• **Extracted entries**:

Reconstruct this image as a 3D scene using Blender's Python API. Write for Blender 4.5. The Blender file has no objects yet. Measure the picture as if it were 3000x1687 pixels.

==

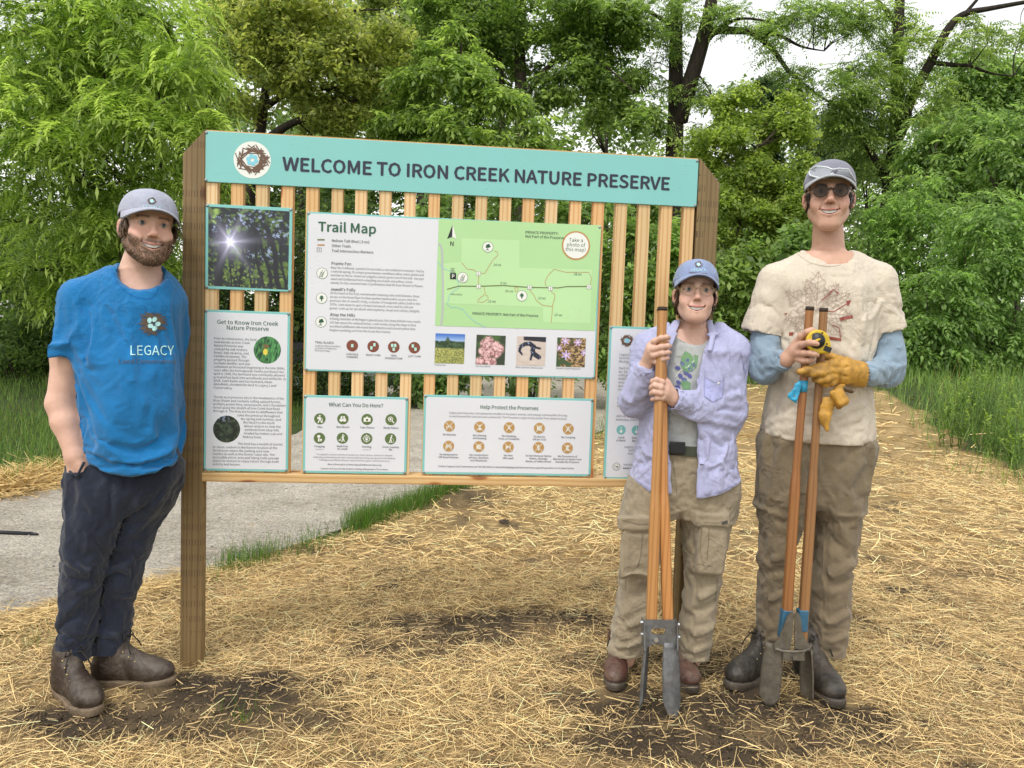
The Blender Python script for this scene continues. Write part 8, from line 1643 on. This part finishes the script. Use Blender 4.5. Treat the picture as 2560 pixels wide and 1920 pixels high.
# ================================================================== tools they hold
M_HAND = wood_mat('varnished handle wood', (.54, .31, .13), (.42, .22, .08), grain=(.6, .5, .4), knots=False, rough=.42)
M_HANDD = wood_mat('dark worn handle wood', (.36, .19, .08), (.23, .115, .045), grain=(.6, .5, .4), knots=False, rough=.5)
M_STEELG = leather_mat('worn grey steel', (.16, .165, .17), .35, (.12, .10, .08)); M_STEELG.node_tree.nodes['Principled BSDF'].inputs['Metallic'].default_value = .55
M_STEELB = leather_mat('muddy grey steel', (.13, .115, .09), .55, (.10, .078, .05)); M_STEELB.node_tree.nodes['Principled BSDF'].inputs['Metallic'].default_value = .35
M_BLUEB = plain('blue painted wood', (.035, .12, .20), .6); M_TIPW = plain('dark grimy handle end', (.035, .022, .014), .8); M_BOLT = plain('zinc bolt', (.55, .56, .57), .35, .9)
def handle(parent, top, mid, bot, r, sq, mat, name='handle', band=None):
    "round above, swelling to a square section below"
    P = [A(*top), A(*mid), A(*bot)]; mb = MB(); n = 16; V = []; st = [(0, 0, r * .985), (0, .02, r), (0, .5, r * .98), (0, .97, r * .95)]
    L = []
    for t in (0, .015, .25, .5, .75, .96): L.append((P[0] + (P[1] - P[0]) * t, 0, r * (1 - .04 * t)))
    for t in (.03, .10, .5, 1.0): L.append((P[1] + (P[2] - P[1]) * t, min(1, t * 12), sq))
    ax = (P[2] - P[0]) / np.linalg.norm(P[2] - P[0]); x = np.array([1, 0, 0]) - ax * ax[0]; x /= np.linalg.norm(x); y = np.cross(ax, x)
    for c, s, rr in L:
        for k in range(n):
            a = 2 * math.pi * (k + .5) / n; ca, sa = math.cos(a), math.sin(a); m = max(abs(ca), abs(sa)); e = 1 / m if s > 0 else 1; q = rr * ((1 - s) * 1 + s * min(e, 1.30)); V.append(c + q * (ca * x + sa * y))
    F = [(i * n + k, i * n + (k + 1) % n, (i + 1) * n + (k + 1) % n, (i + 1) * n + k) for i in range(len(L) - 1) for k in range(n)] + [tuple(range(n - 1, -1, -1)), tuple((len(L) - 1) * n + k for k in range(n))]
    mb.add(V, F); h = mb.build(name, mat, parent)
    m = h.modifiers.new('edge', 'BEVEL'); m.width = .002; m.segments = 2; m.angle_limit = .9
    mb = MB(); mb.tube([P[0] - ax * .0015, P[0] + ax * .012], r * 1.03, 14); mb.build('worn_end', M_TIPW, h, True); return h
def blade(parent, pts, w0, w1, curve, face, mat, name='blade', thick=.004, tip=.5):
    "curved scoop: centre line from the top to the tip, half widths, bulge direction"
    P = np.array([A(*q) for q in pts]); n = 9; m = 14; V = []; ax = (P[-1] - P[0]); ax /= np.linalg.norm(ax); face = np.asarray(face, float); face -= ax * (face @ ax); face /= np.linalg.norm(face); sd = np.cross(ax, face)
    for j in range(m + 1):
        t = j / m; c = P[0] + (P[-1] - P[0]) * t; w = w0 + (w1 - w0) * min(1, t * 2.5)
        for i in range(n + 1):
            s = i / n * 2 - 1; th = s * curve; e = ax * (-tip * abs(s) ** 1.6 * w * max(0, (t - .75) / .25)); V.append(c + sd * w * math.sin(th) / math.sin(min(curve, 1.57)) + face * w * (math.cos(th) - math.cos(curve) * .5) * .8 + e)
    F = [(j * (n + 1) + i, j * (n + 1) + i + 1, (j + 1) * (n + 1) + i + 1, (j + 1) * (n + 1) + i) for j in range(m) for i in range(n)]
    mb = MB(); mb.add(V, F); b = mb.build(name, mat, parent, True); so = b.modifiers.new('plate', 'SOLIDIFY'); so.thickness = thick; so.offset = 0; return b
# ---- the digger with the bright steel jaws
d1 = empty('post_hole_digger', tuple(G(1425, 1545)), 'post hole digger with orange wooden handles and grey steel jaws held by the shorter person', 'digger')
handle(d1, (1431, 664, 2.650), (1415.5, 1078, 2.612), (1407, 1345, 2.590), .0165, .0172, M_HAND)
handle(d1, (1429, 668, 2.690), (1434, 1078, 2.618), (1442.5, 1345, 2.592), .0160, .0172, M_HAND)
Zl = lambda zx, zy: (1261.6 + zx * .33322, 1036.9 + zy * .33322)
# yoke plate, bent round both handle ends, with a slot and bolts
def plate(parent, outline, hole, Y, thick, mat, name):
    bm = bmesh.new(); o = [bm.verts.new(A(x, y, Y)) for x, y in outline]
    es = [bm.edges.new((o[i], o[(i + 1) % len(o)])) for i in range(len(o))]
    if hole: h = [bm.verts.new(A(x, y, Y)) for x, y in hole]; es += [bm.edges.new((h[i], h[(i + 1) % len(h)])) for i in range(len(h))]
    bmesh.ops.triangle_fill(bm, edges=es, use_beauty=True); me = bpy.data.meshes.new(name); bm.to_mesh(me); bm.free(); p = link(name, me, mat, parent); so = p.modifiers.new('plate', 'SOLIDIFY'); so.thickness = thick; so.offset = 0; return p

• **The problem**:
Pick out lines containing the word "this", each one as written.

• **Task result**:
Reconstruct this image as a 3D scene using Blender's Python API. Write for Blender 4.5. The Blender file has no objects yet. Measure the picture as if it were 3000x1687 pixels.
The Blender Python script for this scene continues. Write part 8, from line 1643 on. This part finishes the script. Use Blender 4.5. Treat the picture as 2560 pixels wide and 1920 pixels high.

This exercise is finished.